Por cierto, al minimizarse los conflictos económicos y sociales derivados de la explotación de recursos naturales, el Estado podría dedicar más recursos a las labores de fiscalización y control ambiental. Por otro lado, los recursos que la dichas actividades significan para el Estado no deberían disminuir significativamente. Si bien se eliminarían las regalías, el Estado todavía cobraría significativos impuestos.
¿Y quién sería el titular inicial del derecho sobre y subsuelo? Pues quien sea dueño del suelo, ya sea por derechos de propiedad transferidos o por “adquisición originaria” a través de la posesión. Es decir, “el que llega primero” (esta es otra regla que favorece la eficiencia, pero podría ser materia de otro post).
La aplicación de la regla propuesta ciertamente no es sencilla. Para empezar, requiere un cambio constitucional. En segundo lugar, requiere de la realización de intensivos programas de formalización para otorgar títulos de propiedad seguros y bien definidos (lo cual implica en muchos casos limitar las tierras de las comunidades, que muchas veces consideran como «sus tierras» algunas que no necesariamente poseen ni explotan).

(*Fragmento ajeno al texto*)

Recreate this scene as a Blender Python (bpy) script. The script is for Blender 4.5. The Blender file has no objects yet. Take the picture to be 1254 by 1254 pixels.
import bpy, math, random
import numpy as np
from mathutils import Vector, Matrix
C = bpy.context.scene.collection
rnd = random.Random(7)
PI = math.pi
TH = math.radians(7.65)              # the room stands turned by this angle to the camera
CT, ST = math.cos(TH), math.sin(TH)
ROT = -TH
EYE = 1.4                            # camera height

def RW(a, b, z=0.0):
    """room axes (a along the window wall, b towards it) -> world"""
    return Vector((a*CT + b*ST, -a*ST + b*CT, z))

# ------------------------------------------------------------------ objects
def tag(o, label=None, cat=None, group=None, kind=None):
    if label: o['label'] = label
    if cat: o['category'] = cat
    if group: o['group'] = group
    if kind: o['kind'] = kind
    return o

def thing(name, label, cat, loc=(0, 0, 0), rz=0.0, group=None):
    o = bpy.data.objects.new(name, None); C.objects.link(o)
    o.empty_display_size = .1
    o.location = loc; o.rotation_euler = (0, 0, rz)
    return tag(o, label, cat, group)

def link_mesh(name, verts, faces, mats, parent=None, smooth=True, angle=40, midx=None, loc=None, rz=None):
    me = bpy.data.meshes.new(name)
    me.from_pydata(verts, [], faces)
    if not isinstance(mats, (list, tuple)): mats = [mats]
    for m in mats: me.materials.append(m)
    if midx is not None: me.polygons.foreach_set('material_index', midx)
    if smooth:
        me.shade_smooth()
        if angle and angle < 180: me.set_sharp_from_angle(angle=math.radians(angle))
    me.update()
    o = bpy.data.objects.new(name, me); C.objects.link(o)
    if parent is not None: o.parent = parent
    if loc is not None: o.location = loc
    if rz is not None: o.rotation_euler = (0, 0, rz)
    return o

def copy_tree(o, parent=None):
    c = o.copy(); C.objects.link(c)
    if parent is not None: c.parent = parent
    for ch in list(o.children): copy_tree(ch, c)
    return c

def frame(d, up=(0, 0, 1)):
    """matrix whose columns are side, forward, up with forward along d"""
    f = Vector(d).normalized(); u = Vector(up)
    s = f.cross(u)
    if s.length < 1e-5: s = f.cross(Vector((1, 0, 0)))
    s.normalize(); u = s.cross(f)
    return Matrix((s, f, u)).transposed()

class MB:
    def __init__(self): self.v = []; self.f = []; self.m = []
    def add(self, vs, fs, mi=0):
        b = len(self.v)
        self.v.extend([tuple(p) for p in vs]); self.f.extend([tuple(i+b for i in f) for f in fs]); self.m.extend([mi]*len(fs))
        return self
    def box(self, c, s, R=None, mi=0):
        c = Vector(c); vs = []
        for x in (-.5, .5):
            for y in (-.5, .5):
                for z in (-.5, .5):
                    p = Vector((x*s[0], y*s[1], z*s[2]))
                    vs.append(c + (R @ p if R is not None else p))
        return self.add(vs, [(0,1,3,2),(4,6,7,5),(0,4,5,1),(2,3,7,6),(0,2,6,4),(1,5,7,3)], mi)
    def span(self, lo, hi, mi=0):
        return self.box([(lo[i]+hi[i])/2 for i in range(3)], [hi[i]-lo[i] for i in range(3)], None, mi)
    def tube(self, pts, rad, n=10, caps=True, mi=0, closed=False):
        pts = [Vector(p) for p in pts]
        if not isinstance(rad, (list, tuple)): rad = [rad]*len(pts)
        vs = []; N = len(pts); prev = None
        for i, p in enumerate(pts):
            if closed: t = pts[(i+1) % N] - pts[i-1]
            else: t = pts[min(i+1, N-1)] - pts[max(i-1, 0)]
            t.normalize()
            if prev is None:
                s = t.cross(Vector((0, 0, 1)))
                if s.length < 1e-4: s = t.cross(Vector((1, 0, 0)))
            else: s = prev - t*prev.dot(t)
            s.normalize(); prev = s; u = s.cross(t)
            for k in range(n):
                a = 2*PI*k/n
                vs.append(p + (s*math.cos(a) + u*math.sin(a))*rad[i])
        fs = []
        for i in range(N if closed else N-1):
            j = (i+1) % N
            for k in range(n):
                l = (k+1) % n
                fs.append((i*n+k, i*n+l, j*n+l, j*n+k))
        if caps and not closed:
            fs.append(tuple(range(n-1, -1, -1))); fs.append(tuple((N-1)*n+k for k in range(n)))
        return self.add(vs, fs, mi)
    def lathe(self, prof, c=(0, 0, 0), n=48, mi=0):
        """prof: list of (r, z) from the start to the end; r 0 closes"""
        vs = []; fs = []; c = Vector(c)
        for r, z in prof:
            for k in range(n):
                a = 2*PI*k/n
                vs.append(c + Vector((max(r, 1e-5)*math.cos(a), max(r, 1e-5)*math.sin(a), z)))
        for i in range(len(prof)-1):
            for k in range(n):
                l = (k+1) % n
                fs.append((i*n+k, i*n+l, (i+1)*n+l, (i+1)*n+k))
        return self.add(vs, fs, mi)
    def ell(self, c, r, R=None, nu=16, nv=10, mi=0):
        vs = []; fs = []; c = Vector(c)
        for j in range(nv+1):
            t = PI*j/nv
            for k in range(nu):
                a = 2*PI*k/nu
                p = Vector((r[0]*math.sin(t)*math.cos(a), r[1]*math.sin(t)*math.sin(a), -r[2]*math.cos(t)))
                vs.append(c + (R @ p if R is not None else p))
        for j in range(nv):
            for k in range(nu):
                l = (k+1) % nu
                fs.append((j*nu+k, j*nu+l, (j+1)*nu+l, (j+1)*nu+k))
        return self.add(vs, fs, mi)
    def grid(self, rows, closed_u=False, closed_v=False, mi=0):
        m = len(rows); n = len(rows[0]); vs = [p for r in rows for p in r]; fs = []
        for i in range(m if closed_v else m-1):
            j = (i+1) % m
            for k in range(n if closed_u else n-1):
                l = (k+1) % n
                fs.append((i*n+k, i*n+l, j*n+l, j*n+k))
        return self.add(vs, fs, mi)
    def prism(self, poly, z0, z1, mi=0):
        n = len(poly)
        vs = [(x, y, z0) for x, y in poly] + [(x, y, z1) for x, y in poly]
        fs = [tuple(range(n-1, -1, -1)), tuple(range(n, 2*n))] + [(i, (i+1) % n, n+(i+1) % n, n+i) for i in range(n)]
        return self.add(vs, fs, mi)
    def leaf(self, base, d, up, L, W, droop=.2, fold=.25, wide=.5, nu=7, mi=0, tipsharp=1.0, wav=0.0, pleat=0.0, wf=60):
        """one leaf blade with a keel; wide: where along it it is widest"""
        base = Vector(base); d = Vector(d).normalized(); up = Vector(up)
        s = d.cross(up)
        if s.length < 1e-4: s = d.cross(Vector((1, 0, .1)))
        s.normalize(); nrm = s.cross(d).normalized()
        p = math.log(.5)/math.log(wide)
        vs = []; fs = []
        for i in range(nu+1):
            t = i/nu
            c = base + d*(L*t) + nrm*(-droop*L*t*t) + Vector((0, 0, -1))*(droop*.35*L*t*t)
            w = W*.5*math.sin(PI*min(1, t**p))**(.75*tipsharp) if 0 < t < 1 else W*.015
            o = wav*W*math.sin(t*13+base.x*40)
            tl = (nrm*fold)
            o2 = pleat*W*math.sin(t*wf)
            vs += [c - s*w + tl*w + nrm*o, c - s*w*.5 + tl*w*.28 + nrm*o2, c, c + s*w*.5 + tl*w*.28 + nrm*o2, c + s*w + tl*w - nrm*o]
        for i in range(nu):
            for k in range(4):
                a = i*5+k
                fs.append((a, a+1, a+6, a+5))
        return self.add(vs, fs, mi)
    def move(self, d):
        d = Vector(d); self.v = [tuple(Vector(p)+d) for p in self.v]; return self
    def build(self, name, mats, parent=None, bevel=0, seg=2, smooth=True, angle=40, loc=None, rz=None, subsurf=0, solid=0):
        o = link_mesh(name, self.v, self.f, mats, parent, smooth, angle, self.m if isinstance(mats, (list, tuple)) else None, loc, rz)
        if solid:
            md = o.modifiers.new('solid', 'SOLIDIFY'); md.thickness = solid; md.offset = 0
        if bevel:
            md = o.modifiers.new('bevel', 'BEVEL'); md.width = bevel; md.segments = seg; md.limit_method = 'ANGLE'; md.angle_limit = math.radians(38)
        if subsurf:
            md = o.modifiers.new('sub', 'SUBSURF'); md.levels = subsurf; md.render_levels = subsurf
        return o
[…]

En tercer lugar, su implementación implica desmontar todo un régimen legal de concesiones basado en la regla de la titularidad estatal de los recursos naturales, lo cual implica afectar derechos adquiridos.
Es complicado, sí. Pero sería bueno que por lo menos se discuta la idea. El modelo actual, como podemos apreciar, es una receta perfecta para el conflicto.
[1] EPSTEIN, Richard. Holdouts, Externalities, and the Single Owner: One More Salute to Ronald Coase. En: Journal of Law and Economics, Vol. 36, No. 1, Part 2. John M. Olin Centennial Conference in Law and Economics at the University of Chicago (Apr., 1993). p.563 (Traducción libre del texto original).